Aujourd'hui, le terme est utilisé par des individus ou des mouvements se réclamant de différentes influences idéologiques comme le communisme libertaire, l'anarcho-syndicalisme, le mutualisme, le municipalisme libertaire ou l'écologie libertaire.
Dans son Histoire de l’Anarchie, l’autrichien Max Nettlau (1865-1944) admet toutes les conceptions et projets économiques anarchistes. Il se range pour « un socialisme libertaire international comprenant toutes les nuances que lui confèreront les diverses tendances locales »[7].
Pour l'historien Gaetano Manfredonia, parlant de Errico Malatesta, il s'agit d' « un anarchisme fondé sur la cohérence des moyens et des fins ; un anarchisme sans adjectif, large, pluraliste, anti-dogmatique, qui s'appuie sur l'analyse des faits, mais qui ne fait aucune concession sur les principes »[18].

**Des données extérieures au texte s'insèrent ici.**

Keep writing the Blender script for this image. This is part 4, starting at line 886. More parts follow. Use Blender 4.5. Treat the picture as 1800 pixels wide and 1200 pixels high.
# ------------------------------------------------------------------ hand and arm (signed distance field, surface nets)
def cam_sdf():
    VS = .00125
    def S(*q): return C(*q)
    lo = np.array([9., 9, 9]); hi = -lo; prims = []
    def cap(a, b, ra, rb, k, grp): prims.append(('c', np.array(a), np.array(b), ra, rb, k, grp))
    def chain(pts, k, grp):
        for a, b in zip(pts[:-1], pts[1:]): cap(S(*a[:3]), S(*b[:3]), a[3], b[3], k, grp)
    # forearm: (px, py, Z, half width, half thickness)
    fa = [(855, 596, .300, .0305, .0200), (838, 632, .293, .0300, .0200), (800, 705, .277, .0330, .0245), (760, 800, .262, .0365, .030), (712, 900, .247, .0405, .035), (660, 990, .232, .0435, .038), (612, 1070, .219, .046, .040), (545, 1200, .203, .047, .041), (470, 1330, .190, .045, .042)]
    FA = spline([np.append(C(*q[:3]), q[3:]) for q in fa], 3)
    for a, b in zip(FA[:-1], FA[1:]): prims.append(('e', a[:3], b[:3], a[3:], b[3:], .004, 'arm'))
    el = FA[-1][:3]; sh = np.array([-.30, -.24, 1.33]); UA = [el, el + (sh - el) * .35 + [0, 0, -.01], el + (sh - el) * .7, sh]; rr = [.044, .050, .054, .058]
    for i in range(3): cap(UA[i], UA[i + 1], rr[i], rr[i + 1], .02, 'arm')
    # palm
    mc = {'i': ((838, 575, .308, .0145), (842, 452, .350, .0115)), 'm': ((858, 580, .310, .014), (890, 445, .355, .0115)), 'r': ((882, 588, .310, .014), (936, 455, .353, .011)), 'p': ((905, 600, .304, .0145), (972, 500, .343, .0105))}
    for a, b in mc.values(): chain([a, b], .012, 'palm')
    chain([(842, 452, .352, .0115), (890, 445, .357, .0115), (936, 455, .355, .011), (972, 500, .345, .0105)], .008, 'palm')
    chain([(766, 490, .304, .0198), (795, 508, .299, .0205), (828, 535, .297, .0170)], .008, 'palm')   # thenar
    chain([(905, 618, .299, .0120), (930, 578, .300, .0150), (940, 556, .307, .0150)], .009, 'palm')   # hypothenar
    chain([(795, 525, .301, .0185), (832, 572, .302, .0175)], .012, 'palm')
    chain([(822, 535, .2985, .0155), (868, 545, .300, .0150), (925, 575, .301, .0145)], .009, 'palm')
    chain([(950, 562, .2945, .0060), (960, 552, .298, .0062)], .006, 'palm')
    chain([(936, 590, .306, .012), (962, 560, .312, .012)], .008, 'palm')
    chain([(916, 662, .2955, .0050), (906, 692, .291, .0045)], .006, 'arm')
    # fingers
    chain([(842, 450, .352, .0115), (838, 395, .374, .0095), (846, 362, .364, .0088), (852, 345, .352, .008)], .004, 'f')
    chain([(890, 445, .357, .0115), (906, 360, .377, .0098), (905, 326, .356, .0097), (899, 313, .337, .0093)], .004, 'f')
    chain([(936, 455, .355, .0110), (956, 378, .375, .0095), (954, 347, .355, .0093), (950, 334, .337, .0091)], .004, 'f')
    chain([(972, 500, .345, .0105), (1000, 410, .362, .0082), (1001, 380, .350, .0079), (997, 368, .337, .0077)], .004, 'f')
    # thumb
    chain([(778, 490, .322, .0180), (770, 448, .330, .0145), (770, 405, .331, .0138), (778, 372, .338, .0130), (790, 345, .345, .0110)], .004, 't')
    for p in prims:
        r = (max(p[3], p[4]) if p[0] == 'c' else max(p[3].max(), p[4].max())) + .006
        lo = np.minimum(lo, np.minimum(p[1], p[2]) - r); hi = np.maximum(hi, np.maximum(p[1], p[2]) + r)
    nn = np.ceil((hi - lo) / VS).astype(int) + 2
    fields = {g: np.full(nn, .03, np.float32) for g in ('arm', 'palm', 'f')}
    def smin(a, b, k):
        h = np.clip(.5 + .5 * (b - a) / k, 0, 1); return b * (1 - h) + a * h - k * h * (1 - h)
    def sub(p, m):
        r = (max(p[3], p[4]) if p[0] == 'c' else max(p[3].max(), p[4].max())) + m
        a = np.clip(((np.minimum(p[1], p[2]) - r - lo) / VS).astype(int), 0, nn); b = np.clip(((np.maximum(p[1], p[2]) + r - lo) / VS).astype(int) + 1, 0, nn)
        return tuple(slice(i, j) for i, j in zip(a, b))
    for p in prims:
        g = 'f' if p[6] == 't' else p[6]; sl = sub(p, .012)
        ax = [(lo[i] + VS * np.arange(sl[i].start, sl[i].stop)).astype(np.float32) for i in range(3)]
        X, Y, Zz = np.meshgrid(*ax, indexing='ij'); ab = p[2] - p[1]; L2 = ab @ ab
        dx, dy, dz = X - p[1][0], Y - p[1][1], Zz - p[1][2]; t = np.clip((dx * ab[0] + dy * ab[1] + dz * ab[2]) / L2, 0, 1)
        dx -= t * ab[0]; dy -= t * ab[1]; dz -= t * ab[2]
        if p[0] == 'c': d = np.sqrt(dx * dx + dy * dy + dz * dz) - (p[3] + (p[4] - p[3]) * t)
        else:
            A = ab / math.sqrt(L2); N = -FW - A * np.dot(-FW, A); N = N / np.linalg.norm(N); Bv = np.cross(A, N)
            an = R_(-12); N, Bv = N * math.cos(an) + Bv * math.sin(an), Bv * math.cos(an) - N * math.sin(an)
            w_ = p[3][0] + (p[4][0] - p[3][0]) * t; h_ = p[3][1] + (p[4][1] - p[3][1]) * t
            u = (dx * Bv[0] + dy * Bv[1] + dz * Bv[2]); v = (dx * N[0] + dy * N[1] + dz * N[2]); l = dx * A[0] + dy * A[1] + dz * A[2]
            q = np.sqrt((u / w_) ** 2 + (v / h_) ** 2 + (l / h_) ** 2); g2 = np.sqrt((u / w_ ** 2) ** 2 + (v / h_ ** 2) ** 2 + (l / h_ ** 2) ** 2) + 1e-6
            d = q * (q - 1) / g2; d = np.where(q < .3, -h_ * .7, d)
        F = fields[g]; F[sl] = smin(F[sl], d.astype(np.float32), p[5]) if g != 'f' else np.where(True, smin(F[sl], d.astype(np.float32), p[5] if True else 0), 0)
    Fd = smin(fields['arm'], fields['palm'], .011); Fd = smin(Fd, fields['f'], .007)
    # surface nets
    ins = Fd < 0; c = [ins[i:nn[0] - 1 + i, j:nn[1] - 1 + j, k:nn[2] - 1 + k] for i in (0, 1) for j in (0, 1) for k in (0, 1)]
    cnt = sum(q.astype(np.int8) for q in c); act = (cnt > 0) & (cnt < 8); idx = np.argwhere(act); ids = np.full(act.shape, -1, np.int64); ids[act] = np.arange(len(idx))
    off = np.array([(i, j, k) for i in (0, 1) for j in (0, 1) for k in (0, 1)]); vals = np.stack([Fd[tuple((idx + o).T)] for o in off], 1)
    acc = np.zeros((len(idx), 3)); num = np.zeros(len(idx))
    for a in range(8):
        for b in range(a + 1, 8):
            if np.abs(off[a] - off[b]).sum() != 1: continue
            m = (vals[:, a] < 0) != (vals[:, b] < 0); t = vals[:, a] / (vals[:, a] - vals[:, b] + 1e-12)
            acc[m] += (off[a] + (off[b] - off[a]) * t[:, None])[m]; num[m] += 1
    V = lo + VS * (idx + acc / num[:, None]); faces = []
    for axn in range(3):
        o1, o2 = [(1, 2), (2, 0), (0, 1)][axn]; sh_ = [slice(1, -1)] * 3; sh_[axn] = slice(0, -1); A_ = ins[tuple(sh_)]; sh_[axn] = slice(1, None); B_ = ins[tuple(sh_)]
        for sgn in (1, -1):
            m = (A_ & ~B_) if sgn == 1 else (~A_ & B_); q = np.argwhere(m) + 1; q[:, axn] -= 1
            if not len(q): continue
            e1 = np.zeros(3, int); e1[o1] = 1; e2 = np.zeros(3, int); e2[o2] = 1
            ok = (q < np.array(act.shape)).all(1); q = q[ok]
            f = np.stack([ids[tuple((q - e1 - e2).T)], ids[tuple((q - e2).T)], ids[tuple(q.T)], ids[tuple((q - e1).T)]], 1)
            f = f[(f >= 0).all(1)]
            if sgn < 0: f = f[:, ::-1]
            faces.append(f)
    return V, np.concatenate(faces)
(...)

Dans le Canada des années 2000, marqué par les luttes anti-globalisation, la notion d'« anarchisme sans étiquette » est avancée par le politologue Richard J. F. Day (en) (1964-) : « Il suffit d’un drapeau noir, sans rien dessus » pour se reconnaître. Il analyse un ensemble composite, antidogmatique et flou au niveau de l’idéologie mais pas de l’action. L’accent, libertaire, est mis sur l'opposition à toute hégémonie, à toute hiérarchie ou pouvoir institué[5].